**Your task**
Return verbatim the inclusive range of lines running from the line that contains "Generate a Blender" to the line that contains "scene.camera = cam". Omit every other line.

----

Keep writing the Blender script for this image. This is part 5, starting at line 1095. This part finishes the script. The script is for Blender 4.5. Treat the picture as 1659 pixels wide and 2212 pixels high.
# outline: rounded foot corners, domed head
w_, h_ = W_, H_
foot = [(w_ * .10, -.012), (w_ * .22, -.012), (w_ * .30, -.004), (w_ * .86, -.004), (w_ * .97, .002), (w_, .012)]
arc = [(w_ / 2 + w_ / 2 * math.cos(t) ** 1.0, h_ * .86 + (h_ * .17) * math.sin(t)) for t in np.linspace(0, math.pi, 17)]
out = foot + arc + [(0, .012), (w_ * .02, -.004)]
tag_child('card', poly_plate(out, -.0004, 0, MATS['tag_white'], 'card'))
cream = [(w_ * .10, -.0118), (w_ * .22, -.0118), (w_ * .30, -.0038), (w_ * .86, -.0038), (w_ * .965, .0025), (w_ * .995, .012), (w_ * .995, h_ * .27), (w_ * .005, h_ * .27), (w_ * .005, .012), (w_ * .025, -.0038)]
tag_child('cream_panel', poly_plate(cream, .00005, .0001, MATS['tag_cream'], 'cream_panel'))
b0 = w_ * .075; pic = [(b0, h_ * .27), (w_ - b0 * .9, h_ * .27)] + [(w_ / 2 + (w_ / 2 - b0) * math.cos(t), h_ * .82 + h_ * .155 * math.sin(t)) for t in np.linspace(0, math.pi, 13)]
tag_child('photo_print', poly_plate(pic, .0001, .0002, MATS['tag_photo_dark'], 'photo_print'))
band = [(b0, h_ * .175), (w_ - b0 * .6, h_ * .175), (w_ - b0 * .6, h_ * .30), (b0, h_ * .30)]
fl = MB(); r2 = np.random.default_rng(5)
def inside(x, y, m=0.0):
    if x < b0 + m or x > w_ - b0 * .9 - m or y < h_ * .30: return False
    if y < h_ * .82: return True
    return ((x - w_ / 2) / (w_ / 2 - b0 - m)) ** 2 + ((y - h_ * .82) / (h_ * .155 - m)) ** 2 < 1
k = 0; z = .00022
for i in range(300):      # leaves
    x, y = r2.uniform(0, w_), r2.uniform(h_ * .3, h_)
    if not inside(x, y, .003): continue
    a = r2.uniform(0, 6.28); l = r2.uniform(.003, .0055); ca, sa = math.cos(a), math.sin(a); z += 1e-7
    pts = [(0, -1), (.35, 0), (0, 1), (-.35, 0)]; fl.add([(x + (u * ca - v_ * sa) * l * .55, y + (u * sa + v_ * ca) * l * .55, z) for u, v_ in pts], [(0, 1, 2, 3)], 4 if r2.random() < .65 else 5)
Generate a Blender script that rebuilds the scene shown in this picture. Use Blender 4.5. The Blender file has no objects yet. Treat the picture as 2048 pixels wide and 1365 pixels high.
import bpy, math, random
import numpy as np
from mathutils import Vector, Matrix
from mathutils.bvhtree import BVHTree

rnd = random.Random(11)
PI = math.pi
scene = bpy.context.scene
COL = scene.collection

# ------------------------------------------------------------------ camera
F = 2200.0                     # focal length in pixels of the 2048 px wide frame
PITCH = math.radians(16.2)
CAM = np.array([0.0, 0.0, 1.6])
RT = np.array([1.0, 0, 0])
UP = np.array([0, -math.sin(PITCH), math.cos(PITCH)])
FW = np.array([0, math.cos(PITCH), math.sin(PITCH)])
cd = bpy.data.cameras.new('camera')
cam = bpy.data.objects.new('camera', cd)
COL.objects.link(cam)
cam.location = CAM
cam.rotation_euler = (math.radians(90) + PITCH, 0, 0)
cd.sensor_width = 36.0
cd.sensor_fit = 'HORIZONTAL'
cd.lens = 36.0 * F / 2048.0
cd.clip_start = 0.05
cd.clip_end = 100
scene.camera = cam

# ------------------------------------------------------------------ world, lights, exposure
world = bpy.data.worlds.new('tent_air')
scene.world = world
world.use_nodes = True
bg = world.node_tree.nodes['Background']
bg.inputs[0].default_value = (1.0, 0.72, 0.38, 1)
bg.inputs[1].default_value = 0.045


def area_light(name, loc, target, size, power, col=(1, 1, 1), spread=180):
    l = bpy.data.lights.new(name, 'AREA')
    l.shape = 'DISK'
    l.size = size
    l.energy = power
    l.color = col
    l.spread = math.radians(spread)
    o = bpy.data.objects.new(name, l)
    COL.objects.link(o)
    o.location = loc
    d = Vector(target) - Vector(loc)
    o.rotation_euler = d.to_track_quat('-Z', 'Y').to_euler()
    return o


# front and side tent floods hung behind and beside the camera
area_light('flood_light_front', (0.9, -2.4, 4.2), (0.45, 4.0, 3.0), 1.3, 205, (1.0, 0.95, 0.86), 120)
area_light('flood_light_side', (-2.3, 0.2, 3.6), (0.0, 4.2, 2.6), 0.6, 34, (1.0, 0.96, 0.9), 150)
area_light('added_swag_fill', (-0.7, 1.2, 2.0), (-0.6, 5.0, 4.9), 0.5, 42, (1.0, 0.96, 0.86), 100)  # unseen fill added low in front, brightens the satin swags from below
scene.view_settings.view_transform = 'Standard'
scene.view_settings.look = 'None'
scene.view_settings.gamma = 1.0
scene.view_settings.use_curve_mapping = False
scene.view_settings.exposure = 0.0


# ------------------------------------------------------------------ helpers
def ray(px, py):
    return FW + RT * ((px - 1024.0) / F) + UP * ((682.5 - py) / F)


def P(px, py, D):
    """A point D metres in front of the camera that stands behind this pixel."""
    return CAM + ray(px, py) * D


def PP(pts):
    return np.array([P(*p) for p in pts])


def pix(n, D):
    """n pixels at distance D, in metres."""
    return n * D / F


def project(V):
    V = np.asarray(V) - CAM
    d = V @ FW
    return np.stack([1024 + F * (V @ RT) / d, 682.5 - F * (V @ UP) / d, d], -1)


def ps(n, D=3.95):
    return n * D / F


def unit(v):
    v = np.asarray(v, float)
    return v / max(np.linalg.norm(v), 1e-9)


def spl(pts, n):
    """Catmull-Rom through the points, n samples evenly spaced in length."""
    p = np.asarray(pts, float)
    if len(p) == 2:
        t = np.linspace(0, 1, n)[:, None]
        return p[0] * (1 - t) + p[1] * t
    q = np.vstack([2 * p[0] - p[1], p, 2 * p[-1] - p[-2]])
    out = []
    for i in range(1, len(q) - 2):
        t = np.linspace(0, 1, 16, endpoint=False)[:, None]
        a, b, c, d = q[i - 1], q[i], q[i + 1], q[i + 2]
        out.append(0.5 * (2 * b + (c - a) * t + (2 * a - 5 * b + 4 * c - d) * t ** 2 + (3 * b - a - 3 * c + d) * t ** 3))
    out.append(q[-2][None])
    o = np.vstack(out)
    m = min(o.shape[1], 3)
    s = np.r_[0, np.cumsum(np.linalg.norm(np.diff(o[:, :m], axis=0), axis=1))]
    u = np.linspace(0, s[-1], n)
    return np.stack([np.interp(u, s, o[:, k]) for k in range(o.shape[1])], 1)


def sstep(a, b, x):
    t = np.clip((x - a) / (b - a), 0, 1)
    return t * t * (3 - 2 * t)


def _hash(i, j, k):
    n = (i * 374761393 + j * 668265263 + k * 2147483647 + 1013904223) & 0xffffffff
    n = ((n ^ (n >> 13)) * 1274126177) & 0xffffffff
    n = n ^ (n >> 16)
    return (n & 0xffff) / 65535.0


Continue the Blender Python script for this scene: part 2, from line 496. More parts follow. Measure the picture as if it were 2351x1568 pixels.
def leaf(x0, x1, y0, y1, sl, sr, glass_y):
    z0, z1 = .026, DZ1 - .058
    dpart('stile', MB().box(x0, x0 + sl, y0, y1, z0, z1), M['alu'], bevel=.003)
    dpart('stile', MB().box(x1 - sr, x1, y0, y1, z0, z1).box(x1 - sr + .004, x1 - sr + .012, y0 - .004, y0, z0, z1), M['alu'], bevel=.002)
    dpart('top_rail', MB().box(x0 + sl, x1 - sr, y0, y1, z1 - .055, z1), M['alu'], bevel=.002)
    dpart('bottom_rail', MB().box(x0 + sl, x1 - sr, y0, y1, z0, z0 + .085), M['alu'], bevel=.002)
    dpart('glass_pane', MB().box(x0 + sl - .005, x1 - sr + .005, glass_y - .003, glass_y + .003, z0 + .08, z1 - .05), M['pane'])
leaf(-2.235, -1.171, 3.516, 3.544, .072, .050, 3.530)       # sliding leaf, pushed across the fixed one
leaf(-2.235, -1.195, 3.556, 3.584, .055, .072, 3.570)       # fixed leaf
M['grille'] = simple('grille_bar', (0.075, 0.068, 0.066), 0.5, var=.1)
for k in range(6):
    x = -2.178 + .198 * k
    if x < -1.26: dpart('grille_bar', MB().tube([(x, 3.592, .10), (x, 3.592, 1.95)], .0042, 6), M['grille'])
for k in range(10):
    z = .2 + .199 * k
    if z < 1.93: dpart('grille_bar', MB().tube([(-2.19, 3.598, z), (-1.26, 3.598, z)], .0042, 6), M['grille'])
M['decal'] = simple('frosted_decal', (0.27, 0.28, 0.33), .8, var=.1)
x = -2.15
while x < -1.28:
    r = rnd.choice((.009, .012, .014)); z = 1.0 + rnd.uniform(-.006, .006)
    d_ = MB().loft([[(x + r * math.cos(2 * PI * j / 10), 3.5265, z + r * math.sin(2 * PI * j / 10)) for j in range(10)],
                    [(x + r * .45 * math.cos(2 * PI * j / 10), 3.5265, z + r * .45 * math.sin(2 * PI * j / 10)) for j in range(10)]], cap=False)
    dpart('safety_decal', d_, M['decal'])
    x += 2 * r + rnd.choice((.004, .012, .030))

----

**Response to the task**
Generate a Blender script that rebuilds the scene shown in this picture. Use Blender 4.5. The Blender file has no objects yet. Treat the picture as 2048 pixels wide and 1365 pixels high.
import bpy, math, random
import numpy as np
from mathutils import Vector, Matrix
from mathutils.bvhtree import BVHTree

rnd = random.Random(11)
PI = math.pi
scene = bpy.context.scene
COL = scene.collection

# ------------------------------------------------------------------ camera
F = 2200.0                     # focal length in pixels of the 2048 px wide frame
PITCH = math.radians(16.2)
CAM = np.array([0.0, 0.0, 1.6])
RT = np.array([1.0, 0, 0])
UP = np.array([0, -math.sin(PITCH), math.cos(PITCH)])
FW = np.array([0, math.cos(PITCH), math.sin(PITCH)])
cd = bpy.data.cameras.new('camera')
cam = bpy.data.objects.new('camera', cd)
COL.objects.link(cam)
cam.location = CAM
cam.rotation_euler = (math.radians(90) + PITCH, 0, 0)
cd.sensor_width = 36.0
cd.sensor_fit = 'HORIZONTAL'
cd.lens = 36.0 * F / 2048.0
cd.clip_start = 0.05
cd.clip_end = 100
scene.camera = cam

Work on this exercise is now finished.